「健全な自己愛に基づく隣人愛」
(ローマ13:8-10)

カテゴリー 礼拝メッセージ要約(説教者による)

 キリスト者の倫理として、パウロは隣人を愛すべきことを勧めます。律法を要約するならば、「自分を愛するようにあなたの隣人を愛せよ」というこの教えに尽きる、と言います。
 この教えについて、「自分を愛するように」という言葉をどのように受け止めるべきなのか、私たちは戸惑うことがあります。キリスト者は自分を愛してはいけない、自己否定の道を歩むべきだと考えるからです。自分を愛することと、隣人を愛することの二つは両立しないものだと思っているのです。それどころか、自分を愛するとは、自己中心の罪である、と思ってしまうのです。
 確かに、「自分を愛する」と表現されるとき、罪の匂いがする生き方があります。それは隣人ではなく自分を愛する、あるいは自分だけを愛するという利己的な愛、利己愛と呼ぶべき生き方です。これは隣人愛とは対立する生き方です。
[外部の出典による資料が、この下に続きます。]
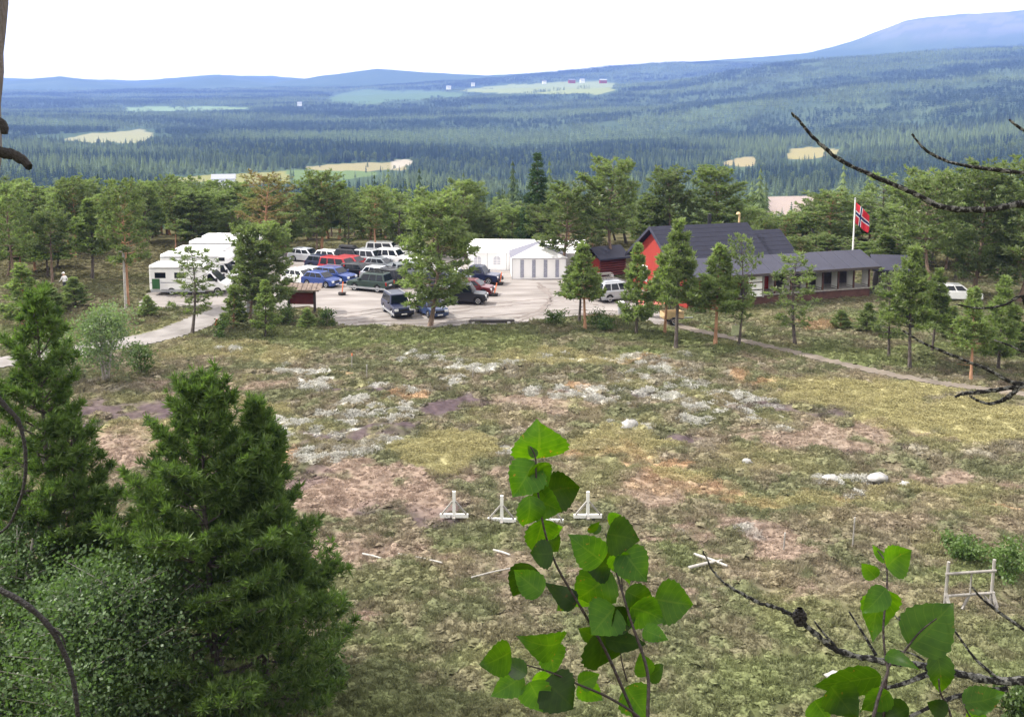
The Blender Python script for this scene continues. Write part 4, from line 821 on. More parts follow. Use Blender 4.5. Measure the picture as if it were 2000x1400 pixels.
# notice board
p = G(590, 607); nb = empty('notice_board', p, math.radians(-4), 'dark red notice board on two posts under a weathered shingle roof', 'notice board')
for x in (-1.05, 1.05): MB().box((x - .09, -.09, -.1), (x + .09, .09, 1.75)).build('post', MT['dark_wood'], nb)
MB().box((-.95, -.05, .55), (.95, .05, 1.55)).build('panel', MT['darkred_wood'], nb); MB().box((-.97, -.08, 1.5), (.97, -.055, 1.6)).build('top_rail', MT['pale_wood'], nb)
m = MB(); gable_roof(m, -1.6, 1.6, -.75, .75, 1.72, 2.15, .1); r_ = m.build('roof', MT['sod'], nb)
for i in range(9): MB().bar((-1.6 + i * .4, -.78, 1.84), (-1.6 + i * .4, 0, 2.27), .3, .03).build('roof_board', MT['sod'], r_)
# flagpole and flag
FPB = at_local(SA, SH)(19.5, 6.2); fp = empty('flagpole', (FPB[0], FPB[1], 0), 0, 'white flagpole rising behind the shelter roof', 'flagpole')
HF = z_at(FPB[1], 390); MB().tube([(0, 0, 0), (0, 0, HF)], [.1, .055], 10).build('pole', MT['white_paint'], fp); MB().lathe([(.02, 0), (.09, .05), (.09, .12), (.02, .18)], 10, 'z', (0, 0, HF)).build('finial', MT['grey_metal'], fp)
def flag_mat():
    m, n = nodes('flag_cloth'); b = newn(n, 'ShaderNodeBsdfPrincipled'); o = newn(n, 'ShaderNodeOutputMaterial'); uv = newn(n, 'ShaderNodeUVMap'); sp = newn(n, 'ShaderNodeSeparateXYZ'); n.links.new(uv.outputs[0], sp.inputs[0])
    def band(s, lo, hi):
        a = newn(n, 'ShaderNodeMath', operation='GREATER_THAN'); a.inputs[1].default_value = lo; c = newn(n, 'ShaderNodeMath', operation='LESS_THAN'); c.inputs[1].default_value = hi; q = newn(n, 'ShaderNodeMath', operation='MULTIPLY')
        n.links.new(sp.outputs[s], a.inputs[0]); n.links.new(sp.outputs[s], c.inputs[0]); n.links.new(a.outputs[0], q.inputs[0]); n.links.new(c.outputs[0], q.inputs[1]); return q.outputs[0]
    def either(a, c):
        q = newn(n, 'ShaderNodeMath', operation='MAXIMUM'); n.links.new(a, q.inputs[0]); n.links.new(c, q.inputs[1]); return q.outputs[0]
    wh = either(band(0, 6 / 22, 10 / 22), band(1, 6 / 16, 10 / 16)); bl = either(band(0, 7 / 22, 9 / 22), band(1, 7 / 16, 9 / 16))
    c = mixc(n, bl, mixc(n, wh, (.68, .03, .05), (.82, .82, .82)), (.01, .02, .13)); n.links.new(c, b.inputs['Base Color']); b.inputs['Roughness'].default_value = .7
    n.links.new(b.outputs[0], o.inputs['Surface']); return m
fw, fh, nu, nv = 2.6, 1.9, 26, 18; V = []; UV = []
for j in range(nv + 1):
    for i in range(nu + 1):
        u, v = i / nu, j / nv          # hanging: the fly end sinks and folds
        x = .09 + fw * u * .5 - (1 - v) * .12 * u; z = HF - .25 - fh * (1 - v) - fw * u * .47 * (1 - .25 * (1 - v)); y = .16 * math.sin(u * 9 + v * 2.2) * (.3 + u) + .1 * math.sin(u * 4 - v * 3)
        x += .07 * math.sin(u * 7 + v * 4) * u; V.append((x, y, z)); UV.append((u, v))
T = [(j * (nu + 1) + i, j * (nu + 1) + i + 1, (j + 1) * (nu + 1) + i + 1, (j + 1) * (nu + 1) + i) for j in range(nv) for i in range(nu)]
me = bpy.data.meshes.new('flag'); me.from_pydata(V, [], T); uvl = me.uv_layers.new(name='UVMap')
for l in me.loops: uvl.data[l.index].uv = UV[l.vertex_index]
for q in me.polygons: q.use_smooth = True
fo_ = tag(link('flag', me, flag_mat(), None, (FPB[0], FPB[1], 0)), 'red flag with a white edged blue cross hanging limp on the pole', 'flag'); sf = fo_.modifiers.new('thick', 'SOLIDIFY'); sf.thickness = .008

# ------------------------------------------------------------------ vehicles
PAINT = {}
def paint(name, c, metal=.25):
    if name not in PAINT: PAINT[name] = M('paint_' + name, c, .35, .05, 2, metal=metal, coat=.3, spec=.4)
    return PAINT[name]
paint('navy', (.01, .015, .045), 0); paint('black', (.008, .009, .014), 0); paint('blue', (.03, .06, .22), .2); paint('silver', (.5, .52, .55), .5); paint('red', (.36, .018, .025)); paint('white', (.75, .75, .75), 0); paint('green', (.028, .05, .042)); paint('grey', (.2, .22, .24), .4); paint('steel', (.03, .05, .12), .1); paint('wine', (.11, .014, .018))
SPEC = {  # L W H belt hood cowl_x roof_front roof_rear tail_x wheelbase wheel_r clearance
    'suv': (4.65, 1.86, 1.84, 1.12, 1.05, .95, .42, -1.92, -2.2, 2.72, .37, .3), 'short': (3.75, 1.72, 1.82, 1.1, 1.05, .72, .3, -1.5, -1.75, 2.2, .37, .32), 'hatch': (4.1, 1.74, 1.47, .95, .88, 1.05, .3, -1.35, -1.85, 2.5, .31, .2),
    'wagon': (4.6, 1.8, 1.5, .96, .88, 1.1, .4, -1.75, -2.15, 2.7, .32, .2), 'van': (4.75, 1.9, 1.95, 1.15, 1.05, 1.5, .95, -2.1, -2.28, 3.0, .33, .24), 'pickup': (5.1, 1.85, 1.8, 1.1, 1.05, 1.05, .55, -.75, -.95, 3.1, .38, .33)}
WHEELS = {}
def wheel_mesh(rw):
    if rw in WHEELS: return WHEELS[rw]
    t = MB().lathe([(rw * .62, -.11), (rw * .95, -.11), (rw, -.07), (rw, .07), (rw * .95, .11), (rw * .62, .11)], 18, 'y').mesh('tyre'); t.materials.append(MT['tyre'])
    q = MB().lathe([(rw * .12, -.118), (rw * .3, -.1), (rw * .6, -.122), (rw * .64, -.1), (rw * .64, .1), (rw * .6, .122), (rw * .3, .1), (rw * .12, .118)], 14, 'y').mesh('rim'); q.materials.append(MT['rim']); WHEELS[rw] = (t, q); return t, q
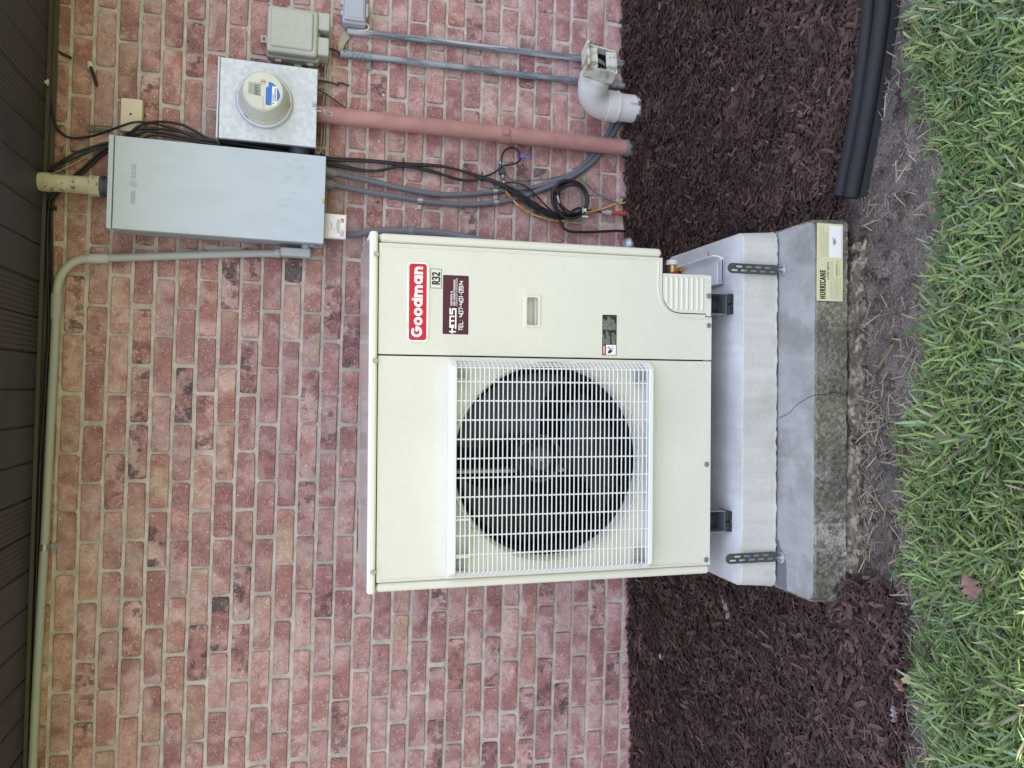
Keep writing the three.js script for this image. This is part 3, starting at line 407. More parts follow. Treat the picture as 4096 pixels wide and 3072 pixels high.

 聖書が「自分を愛する」と言うとき、それは自分の存在を尊ぶ、大切にすることであり、健全な意味での自己愛と呼ぶべきものです。これは隣人愛と対立するものではなく、むしろ、本当に自分を尊び、受け入れることができる人だけが、隣人をそのままで愛することができるものです。ありのままの自分を愛することができない人は、隣人をそのままで愛することができません。私たちは自分を愛せず、自己否定の心に苦しんでいる者たちです。
 しかし、そのような無価値な者たちのために、主イエスが十字架にかかり、救い出してくださいました。「あなたはそれでよい」と神が告げてくださったのです。この神の大きな愛を受けるとき、私たちは初めて、ありのままの自分を愛し、人を愛して生きる者へと変えられていくのです。